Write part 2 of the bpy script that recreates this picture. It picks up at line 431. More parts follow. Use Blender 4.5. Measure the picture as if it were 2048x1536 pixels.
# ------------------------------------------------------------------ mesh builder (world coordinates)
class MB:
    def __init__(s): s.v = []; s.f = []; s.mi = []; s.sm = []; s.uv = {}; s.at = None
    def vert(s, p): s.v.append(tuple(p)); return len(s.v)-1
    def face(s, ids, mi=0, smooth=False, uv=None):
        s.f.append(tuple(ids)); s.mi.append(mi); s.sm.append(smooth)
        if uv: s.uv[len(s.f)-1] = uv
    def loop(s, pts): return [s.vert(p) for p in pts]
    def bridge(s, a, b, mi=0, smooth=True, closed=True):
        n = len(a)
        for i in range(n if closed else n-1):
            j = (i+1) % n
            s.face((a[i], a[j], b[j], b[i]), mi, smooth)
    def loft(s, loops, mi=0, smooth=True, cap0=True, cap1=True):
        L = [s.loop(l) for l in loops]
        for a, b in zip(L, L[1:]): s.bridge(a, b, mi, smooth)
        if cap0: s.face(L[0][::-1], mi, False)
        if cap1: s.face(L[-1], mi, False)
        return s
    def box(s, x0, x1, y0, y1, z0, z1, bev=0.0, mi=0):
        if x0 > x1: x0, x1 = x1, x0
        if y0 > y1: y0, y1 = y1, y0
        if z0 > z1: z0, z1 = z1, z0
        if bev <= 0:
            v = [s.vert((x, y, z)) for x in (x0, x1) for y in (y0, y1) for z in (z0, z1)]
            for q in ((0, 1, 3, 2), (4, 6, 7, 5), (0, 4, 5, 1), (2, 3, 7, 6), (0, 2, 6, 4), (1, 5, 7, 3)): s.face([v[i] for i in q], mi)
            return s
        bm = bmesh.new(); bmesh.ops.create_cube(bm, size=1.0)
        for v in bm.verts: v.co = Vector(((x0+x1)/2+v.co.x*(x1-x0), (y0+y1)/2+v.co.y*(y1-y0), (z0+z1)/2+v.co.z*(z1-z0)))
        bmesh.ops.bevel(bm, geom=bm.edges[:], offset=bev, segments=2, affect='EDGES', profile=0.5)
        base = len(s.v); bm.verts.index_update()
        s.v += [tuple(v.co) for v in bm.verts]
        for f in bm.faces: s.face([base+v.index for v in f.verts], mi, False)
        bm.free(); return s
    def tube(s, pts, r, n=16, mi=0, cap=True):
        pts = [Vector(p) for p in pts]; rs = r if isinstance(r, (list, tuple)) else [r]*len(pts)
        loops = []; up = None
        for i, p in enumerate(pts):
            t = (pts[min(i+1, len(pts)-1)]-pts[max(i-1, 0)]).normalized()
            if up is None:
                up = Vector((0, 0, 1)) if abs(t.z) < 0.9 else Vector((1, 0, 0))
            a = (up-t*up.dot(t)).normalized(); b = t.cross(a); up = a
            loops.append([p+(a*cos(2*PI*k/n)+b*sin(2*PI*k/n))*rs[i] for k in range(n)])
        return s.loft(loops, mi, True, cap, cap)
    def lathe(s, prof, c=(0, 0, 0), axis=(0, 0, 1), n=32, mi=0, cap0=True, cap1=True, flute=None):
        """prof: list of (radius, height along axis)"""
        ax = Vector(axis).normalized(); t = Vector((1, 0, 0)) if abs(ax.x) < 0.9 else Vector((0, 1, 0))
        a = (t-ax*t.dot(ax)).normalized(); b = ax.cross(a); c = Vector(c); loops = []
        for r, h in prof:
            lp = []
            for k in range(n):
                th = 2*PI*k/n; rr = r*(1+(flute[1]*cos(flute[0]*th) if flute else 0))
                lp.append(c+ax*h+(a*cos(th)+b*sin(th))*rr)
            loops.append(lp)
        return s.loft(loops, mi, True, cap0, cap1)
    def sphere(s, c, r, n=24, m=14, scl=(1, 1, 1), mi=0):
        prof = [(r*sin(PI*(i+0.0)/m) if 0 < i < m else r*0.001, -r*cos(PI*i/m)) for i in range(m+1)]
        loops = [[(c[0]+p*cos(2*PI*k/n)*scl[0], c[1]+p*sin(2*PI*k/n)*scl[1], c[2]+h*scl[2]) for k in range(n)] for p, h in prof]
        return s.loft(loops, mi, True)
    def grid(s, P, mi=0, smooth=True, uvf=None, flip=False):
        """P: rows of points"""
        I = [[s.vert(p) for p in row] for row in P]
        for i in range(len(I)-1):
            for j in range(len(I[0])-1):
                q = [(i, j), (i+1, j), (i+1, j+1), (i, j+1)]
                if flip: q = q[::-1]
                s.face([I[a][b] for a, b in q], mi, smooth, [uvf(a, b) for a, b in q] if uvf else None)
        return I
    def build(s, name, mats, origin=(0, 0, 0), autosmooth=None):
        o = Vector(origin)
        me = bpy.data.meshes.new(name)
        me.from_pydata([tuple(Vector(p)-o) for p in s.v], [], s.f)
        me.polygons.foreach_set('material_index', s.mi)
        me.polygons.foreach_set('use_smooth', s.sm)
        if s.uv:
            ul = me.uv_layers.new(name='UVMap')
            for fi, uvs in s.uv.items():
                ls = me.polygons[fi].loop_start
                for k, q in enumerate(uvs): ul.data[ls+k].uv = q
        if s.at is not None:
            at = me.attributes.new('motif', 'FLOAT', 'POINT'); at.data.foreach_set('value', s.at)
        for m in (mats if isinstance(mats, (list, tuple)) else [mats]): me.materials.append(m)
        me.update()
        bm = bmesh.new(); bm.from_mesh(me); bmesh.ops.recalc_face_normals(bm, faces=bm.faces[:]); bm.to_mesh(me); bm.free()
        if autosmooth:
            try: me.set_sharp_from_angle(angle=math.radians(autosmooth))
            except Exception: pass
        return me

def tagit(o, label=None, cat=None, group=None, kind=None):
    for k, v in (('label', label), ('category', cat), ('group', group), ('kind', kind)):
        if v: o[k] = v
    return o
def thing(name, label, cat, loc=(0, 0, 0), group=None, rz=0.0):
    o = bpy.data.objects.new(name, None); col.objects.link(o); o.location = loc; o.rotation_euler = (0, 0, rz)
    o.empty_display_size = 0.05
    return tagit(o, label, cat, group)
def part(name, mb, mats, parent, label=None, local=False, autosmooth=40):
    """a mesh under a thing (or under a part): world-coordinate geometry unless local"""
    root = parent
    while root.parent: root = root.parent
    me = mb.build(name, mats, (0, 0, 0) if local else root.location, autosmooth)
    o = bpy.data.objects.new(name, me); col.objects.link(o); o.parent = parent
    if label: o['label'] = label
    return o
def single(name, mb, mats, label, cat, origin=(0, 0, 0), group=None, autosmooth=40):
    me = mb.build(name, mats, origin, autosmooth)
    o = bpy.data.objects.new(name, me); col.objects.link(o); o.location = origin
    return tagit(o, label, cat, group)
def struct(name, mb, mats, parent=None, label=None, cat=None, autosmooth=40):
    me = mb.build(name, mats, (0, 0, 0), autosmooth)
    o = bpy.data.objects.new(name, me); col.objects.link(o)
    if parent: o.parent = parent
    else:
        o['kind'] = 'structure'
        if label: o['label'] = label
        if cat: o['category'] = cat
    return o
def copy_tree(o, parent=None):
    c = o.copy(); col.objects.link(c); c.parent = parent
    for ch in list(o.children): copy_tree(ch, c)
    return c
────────
_REQUIREMENTS:_ Copy out the material word for word and line for line.

_REPLY:_
Write part 2 of the bpy script that recreates this picture. It picks up at line 431. More parts follow. Use Blender 4.5. Measure the picture as if it were 2048x1536 pixels.
# ------------------------------------------------------------------ mesh builder (world coordinates)
class MB:
    def __init__(s): s.v = []; s.f = []; s.mi = []; s.sm = []; s.uv = {}; s.at = None
    def vert(s, p): s.v.append(tuple(p)); return len(s.v)-1
    def face(s, ids, mi=0, smooth=False, uv=None):
        s.f.append(tuple(ids)); s.mi.append(mi); s.sm.append(smooth)
        if uv: s.uv[len(s.f)-1] = uv
    def loop(s, pts): return [s.vert(p) for p in pts]
    def bridge(s, a, b, mi=0, smooth=True, closed=True):
        n = len(a)
        for i in range(n if closed else n-1):
            j = (i+1) % n
            s.face((a[i], a[j], b[j], b[i]), mi, smooth)
    def loft(s, loops, mi=0, smooth=True, cap0=True, cap1=True):
        L = [s.loop(l) for l in loops]
        for a, b in zip(L, L[1:]): s.bridge(a, b, mi, smooth)
        if cap0: s.face(L[0][::-1], mi, False)
        if cap1: s.face(L[-1], mi, False)
        return s
    def box(s, x0, x1, y0, y1, z0, z1, bev=0.0, mi=0):
        if x0 > x1: x0, x1 = x1, x0
        if y0 > y1: y0, y1 = y1, y0
        if z0 > z1: z0, z1 = z1, z0
        if bev <= 0:
            v = [s.vert((x, y, z)) for x in (x0, x1) for y in (y0, y1) for z in (z0, z1)]
            for q in ((0, 1, 3, 2), (4, 6, 7, 5), (0, 4, 5, 1), (2, 3, 7, 6), (0, 2, 6, 4), (1, 5, 7, 3)): s.face([v[i] for i in q], mi)
            return s
        bm = bmesh.new(); bmesh.ops.create_cube(bm, size=1.0)
        for v in bm.verts: v.co = Vector(((x0+x1)/2+v.co.x*(x1-x0), (y0+y1)/2+v.co.y*(y1-y0), (z0+z1)/2+v.co.z*(z1-z0)))
        bmesh.ops.bevel(bm, geom=bm.edges[:], offset=bev, segments=2, affect='EDGES', profile=0.5)
        base = len(s.v); bm.verts.index_update()
        s.v += [tuple(v.co) for v in bm.verts]
        for f in bm.faces: s.face([base+v.index for v in f.verts], mi, False)
        bm.free(); return s
    def tube(s, pts, r, n=16, mi=0, cap=True):
        pts = [Vector(p) for p in pts]; rs = r if isinstance(r, (list, tuple)) else [r]*len(pts)
        loops = []; up = None
        for i, p in enumerate(pts):
            t = (pts[min(i+1, len(pts)-1)]-pts[max(i-1, 0)]).normalized()
            if up is None:
                up = Vector((0, 0, 1)) if abs(t.z) < 0.9 else Vector((1, 0, 0))
            a = (up-t*up.dot(t)).normalized(); b = t.cross(a); up = a
            loops.append([p+(a*cos(2*PI*k/n)+b*sin(2*PI*k/n))*rs[i] for k in range(n)])
        return s.loft(loops, mi, True, cap, cap)
    def lathe(s, prof, c=(0, 0, 0), axis=(0, 0, 1), n=32, mi=0, cap0=True, cap1=True, flute=None):
        """prof: list of (radius, height along axis)"""
        ax = Vector(axis).normalized(); t = Vector((1, 0, 0)) if abs(ax.x) < 0.9 else Vector((0, 1, 0))
        a = (t-ax*t.dot(ax)).normalized(); b = ax.cross(a); c = Vector(c); loops = []
        for r, h in prof:
            lp = []
            for k in range(n):
                th = 2*PI*k/n; rr = r*(1+(flute[1]*cos(flute[0]*th) if flute else 0))
                lp.append(c+ax*h+(a*cos(th)+b*sin(th))*rr)
            loops.append(lp)
        return s.loft(loops, mi, True, cap0, cap1)
    def sphere(s, c, r, n=24, m=14, scl=(1, 1, 1), mi=0):
        prof = [(r*sin(PI*(i+0.0)/m) if 0 < i < m else r*0.001, -r*cos(PI*i/m)) for i in range(m+1)]
        loops = [[(c[0]+p*cos(2*PI*k/n)*scl[0], c[1]+p*sin(2*PI*k/n)*scl[1], c[2]+h*scl[2]) for k in range(n)] for p, h in prof]
        return s.loft(loops, mi, True)
    def grid(s, P, mi=0, smooth=True, uvf=None, flip=False):
        """P: rows of points"""
        I = [[s.vert(p) for p in row] for row in P]
        for i in range(len(I)-1):
            for j in range(len(I[0])-1):
                q = [(i, j), (i+1, j), (i+1, j+1), (i, j+1)]
                if flip: q = q[::-1]
                s.face([I[a][b] for a, b in q], mi, smooth, [uvf(a, b) for a, b in q] if uvf else None)
        return I
    def build(s, name, mats, origin=(0, 0, 0), autosmooth=None):
        o = Vector(origin)
        me = bpy.data.meshes.new(name)
        me.from_pydata([tuple(Vector(p)-o) for p in s.v], [], s.f)
        me.polygons.foreach_set('material_index', s.mi)
        me.polygons.foreach_set('use_smooth', s.sm)
        if s.uv:
            ul = me.uv_layers.new(name='UVMap')
            for fi, uvs in s.uv.items():
                ls = me.polygons[fi].loop_start
                for k, q in enumerate(uvs): ul.data[ls+k].uv = q
        if s.at is not None:
            at = me.attributes.new('motif', 'FLOAT', 'POINT'); at.data.foreach_set('value', s.at)
        for m in (mats if isinstance(mats, (list, tuple)) else [mats]): me.materials.append(m)
        me.update()
        bm = bmesh.new(); bm.from_mesh(me); bmesh.ops.recalc_face_normals(bm, faces=bm.faces[:]); bm.to_mesh(me); bm.free()
        if autosmooth:
            try: me.set_sharp_from_angle(angle=math.radians(autosmooth))
            except Exception: pass
        return me

def tagit(o, label=None, cat=None, group=None, kind=None):
    for k, v in (('label', label), ('category', cat), ('group', group), ('kind', kind)):
        if v: o[k] = v
    return o
def thing(name, label, cat, loc=(0, 0, 0), group=None, rz=0.0):
    o = bpy.data.objects.new(name, None); col.objects.link(o); o.location = loc; o.rotation_euler = (0, 0, rz)
    o.empty_display_size = 0.05
    return tagit(o, label, cat, group)
def part(name, mb, mats, parent, label=None, local=False, autosmooth=40):
    """a mesh under a thing (or under a part): world-coordinate geometry unless local"""
    root = parent
    while root.parent: root = root.parent
    me = mb.build(name, mats, (0, 0, 0) if local else root.location, autosmooth)
    o = bpy.data.objects.new(name, me); col.objects.link(o); o.parent = parent
    if label: o['label'] = label
    return o
def single(name, mb, mats, label, cat, origin=(0, 0, 0), group=None, autosmooth=40):
    me = mb.build(name, mats, origin, autosmooth)
    o = bpy.data.objects.new(name, me); col.objects.link(o); o.location = origin
    return tagit(o, label, cat, group)
def struct(name, mb, mats, parent=None, label=None, cat=None, autosmooth=40):
    me = mb.build(name, mats, (0, 0, 0), autosmooth)
    o = bpy.data.objects.new(name, me); col.objects.link(o)
    if parent: o.parent = parent
    else:
        o['kind'] = 'structure'
        if label: o['label'] = label
        if cat: o['category'] = cat
    return o
def copy_tree(o, parent=None):
    c = o.copy(); col.objects.link(c); c.parent = parent
    for ch in list(o.children): copy_tree(ch, c)
    return c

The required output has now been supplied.